→ To be done: Every line that holds "part" should be shown.

→ Data lines:
>> Start

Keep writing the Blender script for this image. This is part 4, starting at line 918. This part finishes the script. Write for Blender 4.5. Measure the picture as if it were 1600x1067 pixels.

>> End
>> Start

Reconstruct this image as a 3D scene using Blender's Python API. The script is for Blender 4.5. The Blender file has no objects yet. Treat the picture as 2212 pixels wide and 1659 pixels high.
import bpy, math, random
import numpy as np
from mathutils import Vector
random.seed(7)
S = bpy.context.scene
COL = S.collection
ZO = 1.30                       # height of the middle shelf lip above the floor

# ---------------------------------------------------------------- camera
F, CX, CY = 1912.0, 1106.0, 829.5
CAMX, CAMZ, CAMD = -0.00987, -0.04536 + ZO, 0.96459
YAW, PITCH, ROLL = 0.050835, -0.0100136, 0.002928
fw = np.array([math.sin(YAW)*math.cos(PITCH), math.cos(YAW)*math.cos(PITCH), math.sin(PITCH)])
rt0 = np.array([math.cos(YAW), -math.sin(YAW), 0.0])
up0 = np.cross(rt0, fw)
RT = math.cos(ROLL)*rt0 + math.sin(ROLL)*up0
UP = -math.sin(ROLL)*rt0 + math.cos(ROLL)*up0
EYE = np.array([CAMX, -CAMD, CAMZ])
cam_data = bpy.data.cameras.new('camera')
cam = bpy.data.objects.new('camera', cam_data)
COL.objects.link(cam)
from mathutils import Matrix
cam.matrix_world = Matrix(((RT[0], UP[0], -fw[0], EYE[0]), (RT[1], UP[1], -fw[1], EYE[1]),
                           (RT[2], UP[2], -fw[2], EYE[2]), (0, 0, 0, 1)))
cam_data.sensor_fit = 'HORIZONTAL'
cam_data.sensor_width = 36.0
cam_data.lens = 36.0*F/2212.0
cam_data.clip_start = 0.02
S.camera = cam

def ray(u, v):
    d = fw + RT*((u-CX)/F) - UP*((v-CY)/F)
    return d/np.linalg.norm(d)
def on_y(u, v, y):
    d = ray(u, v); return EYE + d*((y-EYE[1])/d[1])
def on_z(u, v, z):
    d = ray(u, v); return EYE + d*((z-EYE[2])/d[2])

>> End
>> Start

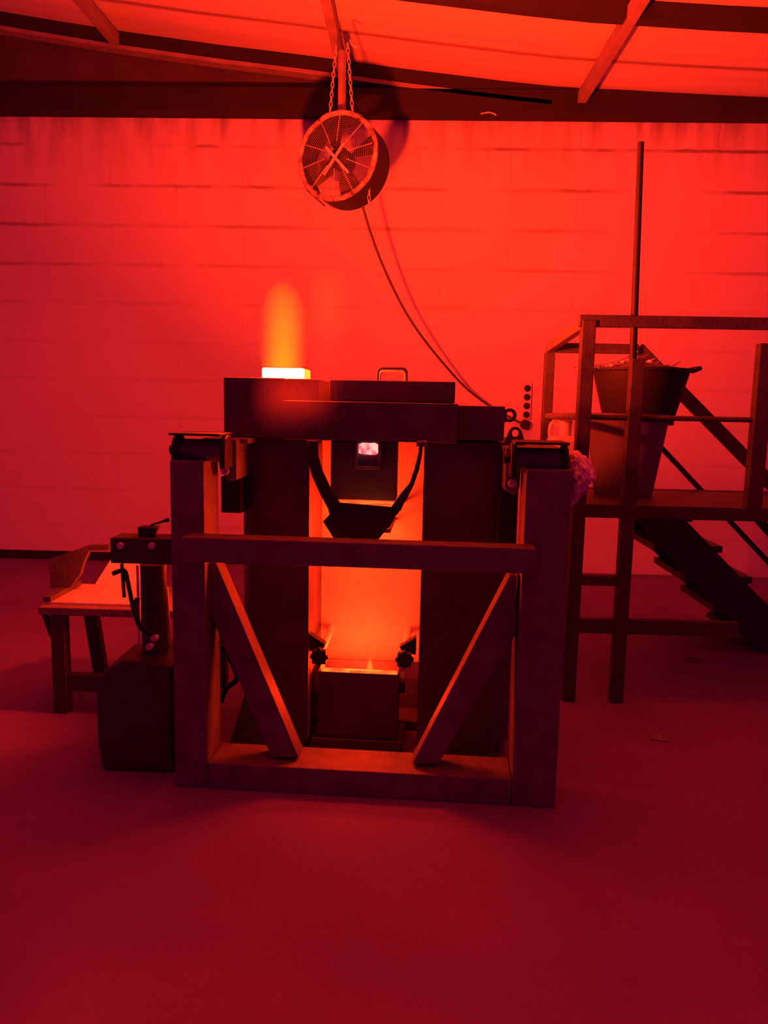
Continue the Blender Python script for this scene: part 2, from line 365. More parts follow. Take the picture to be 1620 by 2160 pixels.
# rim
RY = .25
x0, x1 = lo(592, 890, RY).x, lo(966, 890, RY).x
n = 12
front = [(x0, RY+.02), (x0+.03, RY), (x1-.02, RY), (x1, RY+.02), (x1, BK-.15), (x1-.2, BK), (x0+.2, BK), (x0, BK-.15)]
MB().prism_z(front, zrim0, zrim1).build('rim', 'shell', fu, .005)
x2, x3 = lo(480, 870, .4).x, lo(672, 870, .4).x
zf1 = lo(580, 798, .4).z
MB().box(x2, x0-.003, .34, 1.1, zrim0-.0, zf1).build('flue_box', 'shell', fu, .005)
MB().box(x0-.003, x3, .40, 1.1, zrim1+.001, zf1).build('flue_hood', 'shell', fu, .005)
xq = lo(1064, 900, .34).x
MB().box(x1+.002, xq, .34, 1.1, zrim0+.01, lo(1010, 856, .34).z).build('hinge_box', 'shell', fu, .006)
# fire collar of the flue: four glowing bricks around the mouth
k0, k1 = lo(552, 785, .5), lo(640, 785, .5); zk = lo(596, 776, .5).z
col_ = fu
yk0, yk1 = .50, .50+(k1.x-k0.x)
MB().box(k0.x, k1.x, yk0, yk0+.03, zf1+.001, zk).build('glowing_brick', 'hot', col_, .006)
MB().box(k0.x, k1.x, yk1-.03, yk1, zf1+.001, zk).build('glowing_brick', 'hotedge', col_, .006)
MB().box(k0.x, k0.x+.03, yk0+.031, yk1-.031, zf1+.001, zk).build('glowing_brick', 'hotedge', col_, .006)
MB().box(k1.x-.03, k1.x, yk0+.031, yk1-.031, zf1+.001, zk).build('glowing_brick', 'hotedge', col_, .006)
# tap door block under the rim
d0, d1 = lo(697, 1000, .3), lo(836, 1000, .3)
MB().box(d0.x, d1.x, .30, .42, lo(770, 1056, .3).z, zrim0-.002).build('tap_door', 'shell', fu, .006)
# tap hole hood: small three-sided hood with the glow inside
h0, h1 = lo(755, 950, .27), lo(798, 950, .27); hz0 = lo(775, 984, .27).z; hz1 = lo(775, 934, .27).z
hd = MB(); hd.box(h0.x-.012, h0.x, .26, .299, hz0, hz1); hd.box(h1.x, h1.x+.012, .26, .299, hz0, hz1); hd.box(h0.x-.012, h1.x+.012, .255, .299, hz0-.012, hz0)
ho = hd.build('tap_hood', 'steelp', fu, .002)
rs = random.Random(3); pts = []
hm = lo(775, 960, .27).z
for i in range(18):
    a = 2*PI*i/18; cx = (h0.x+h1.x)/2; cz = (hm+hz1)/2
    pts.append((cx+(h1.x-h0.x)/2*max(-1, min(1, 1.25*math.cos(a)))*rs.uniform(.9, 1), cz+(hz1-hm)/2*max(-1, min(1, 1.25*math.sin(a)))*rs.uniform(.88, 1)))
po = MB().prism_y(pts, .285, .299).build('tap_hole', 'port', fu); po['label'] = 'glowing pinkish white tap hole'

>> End

→ Full answer:
Keep writing the Blender script for this image. This is part 4, starting at line 918. This part finishes the script. Write for Blender 4.5. Measure the picture as if it were 1600x1067 pixels.
Continue the Blender Python script for this scene: part 2, from line 365. More parts follow. Take the picture to be 1620 by 2160 pixels.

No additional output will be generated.